Warner-Dickason said the concerns stemmed from a DEQ report that found more than the allowable amounts of polychlorinated biphenyls and mercury in the discharge.

Port Executive Director Peter Gearin said that he hasn't seen the evidence that these sediments were contaminated with the chemicals.

"We have asked for the basis under which they made that claim," Gearin said. "At the moment, they have been unable to back that up."

DSL's notice also stated that the port did not have permission from the state to work beyond the normal in-water work period; the port dredged until mid-March, and the regular dredge season ends Feb. 28. The port had received an extension from the Corps, a federal agency, but needed the state's approval as well.

The corps' permit "does not give them permission from the state of Oregon, and their permit clearly states that," Warner-Dickason said. "It's their responsibility for getting that (state permit)."

Gearin said that the extension issue will be answered by the port's legal counsel at the hearing.

The third violation cited by DSL stated that the port didn't allow the dredged sands to settle in the weir before releasing the water back into Youngs Bay.

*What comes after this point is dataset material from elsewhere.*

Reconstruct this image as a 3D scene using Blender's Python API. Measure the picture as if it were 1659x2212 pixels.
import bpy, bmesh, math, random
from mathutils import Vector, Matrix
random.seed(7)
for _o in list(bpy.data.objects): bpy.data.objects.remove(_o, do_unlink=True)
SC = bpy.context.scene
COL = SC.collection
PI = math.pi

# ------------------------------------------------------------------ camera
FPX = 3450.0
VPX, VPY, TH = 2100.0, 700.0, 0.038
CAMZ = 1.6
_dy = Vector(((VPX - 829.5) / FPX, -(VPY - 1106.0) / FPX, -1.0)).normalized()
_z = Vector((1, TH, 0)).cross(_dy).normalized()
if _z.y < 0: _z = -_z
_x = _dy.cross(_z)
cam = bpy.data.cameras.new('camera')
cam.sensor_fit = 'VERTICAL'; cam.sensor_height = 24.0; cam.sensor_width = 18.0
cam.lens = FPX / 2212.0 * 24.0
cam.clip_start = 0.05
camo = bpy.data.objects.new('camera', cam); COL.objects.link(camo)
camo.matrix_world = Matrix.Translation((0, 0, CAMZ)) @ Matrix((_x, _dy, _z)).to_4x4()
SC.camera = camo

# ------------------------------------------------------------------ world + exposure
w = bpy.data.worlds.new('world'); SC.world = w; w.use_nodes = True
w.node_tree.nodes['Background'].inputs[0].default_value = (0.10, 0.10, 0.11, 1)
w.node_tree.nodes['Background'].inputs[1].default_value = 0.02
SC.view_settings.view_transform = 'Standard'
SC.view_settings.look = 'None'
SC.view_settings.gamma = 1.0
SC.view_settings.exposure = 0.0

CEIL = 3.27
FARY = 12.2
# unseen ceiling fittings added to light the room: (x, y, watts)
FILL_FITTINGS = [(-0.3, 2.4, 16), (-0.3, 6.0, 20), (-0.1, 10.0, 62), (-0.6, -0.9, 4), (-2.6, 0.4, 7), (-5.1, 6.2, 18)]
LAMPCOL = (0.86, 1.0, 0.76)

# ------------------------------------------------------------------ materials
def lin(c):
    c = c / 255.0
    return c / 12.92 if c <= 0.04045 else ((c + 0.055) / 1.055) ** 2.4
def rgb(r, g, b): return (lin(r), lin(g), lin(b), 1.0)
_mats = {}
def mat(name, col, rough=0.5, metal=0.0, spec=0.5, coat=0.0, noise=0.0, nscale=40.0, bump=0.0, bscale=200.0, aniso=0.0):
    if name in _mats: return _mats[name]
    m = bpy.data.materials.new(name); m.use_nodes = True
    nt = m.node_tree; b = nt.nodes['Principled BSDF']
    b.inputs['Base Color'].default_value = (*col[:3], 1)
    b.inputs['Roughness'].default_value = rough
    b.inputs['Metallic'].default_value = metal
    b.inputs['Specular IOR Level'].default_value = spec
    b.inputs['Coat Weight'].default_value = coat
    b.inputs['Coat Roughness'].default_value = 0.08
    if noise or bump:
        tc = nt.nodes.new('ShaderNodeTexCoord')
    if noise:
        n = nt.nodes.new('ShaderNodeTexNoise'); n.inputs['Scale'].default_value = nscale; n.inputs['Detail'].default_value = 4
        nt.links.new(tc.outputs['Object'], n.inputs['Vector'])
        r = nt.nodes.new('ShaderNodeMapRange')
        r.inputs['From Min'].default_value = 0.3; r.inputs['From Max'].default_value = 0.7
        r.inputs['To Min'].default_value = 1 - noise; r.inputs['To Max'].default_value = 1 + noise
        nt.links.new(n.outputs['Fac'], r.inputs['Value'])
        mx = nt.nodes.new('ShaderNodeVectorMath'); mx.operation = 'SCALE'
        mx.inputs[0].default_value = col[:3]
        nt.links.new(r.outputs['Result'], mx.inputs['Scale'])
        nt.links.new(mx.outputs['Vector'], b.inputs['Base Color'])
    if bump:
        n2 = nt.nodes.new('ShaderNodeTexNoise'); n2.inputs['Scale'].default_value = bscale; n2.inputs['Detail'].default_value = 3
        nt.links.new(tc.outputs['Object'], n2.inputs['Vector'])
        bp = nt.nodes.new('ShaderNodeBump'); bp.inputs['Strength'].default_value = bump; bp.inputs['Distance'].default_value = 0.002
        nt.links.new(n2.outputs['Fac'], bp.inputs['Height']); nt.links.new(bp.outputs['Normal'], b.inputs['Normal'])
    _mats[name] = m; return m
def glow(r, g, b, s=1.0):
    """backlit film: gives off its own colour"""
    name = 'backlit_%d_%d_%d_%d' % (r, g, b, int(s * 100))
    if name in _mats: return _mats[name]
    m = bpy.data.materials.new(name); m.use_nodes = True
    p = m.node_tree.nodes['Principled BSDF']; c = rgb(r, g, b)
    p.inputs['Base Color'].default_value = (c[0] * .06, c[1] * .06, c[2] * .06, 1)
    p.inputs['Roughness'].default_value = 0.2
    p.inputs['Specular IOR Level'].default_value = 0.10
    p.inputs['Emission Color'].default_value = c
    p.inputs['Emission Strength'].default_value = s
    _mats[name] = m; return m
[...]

"The condition says that wastewater shall be provided adequate settling time," Warner-Dickason said. "We have photos that show incredible amounts of turbidity re-entering the estuary from their settling ponds."

Gearin said that even if the discharge was allowed to sit for eight hours, the super-fine sediments wouldn't settle. There were no predetermined requirements on how clear the water had to be, he said.

"None of that was determined, things were moving too fast at that point," Gearin said, referring to the time constraints the port was under to get the permits in order. "We were putting so much pressure on everybody to process the application, not even the regulatory agencies were thinking through (all the issues) thoroughly."

Gearin said that the issue of turbidity and settling time will be one that the port will clear up before the next dredging season.

DSL's final complaint in the notice is that the port trespassed on state lands. While it had a permit to dredge, it didn't have a permit from DSL to put the sediments in the settling ponds, which are on state lands.

"Everybody knew that they needed a lease," Warner-Dickason said. "Our permit says you have to have permission from the property owner before you trespass.

"I don't know, do the people of Oregon want this material on their land?"

The port had approached Steve Purchase, who manages state lands with DSL as an assistant director of field operations, and asked him if it was OK to put the sediments on DSL property, Gearin said. Purchase asked if the sediments were clean, Gearin said they were, and Purchase gave a verbal OK, Gearin said.

"Technically we should have leased the land from DSL to put the dirt on it, and we didn't do that," he said, again citing time constraints. He said that it appears that someone overreacted to concerns that the material was contaminated, which wasn't the case.

The port's answer to DSL's notice also made a claim of its own. The port said that it didn't trespass on state lands because it was taking dredge materials, which are owned by the state, and moving them from one state-owned property (submerged lands) to another (Pier 3). If the sediments in the slips' submerged lands were contaminated, that was the state's responsibility, the port said.

The port is saying "You just deposited contaminated sediments on our space, please remove it," Gearin said.

The port also received a notice of noncompliance from the Corps. The notice said that the port was supposed to monitor the turbidity and test and analyze the discharged material for contaminants before it released anything into the estuary, but that the port didn't do this.

In two April letters to the Corps and to Gearin, a program manager with the water quality division of DEQ said that the violations appeared to be intentional, since Gearin was told of the requirements beforehand.

Gearin did not comment on the discharge testing issue.

The Corps has not yet decided what course of action to pursue, said Karen Nelson, an environmental protection specialist with the Corps.

"We are taking the matter seriously, we're meeting with the port, and an investigation is ongoing," Nelson said. She said that hopefully the issue will be resolved by the next in-water work window in November.

This issue is a long-term problem, Gearin said. The port needs to dredge every year to allow boats to enter the marina, but the DDT contamination from agricultural operations upriver will probably not go away.

The agencies need to work together to figure out what to do with the DDT-containing sediments, he said. Even if the port is allowed to dispose of sediments in the settling ponds next year, that will fill up the ponds. The port will still have to continue dredging and disposing of the spoils somewhere.

"Effectively, we've got a year and 5 months to resolve that issue," Gearin said.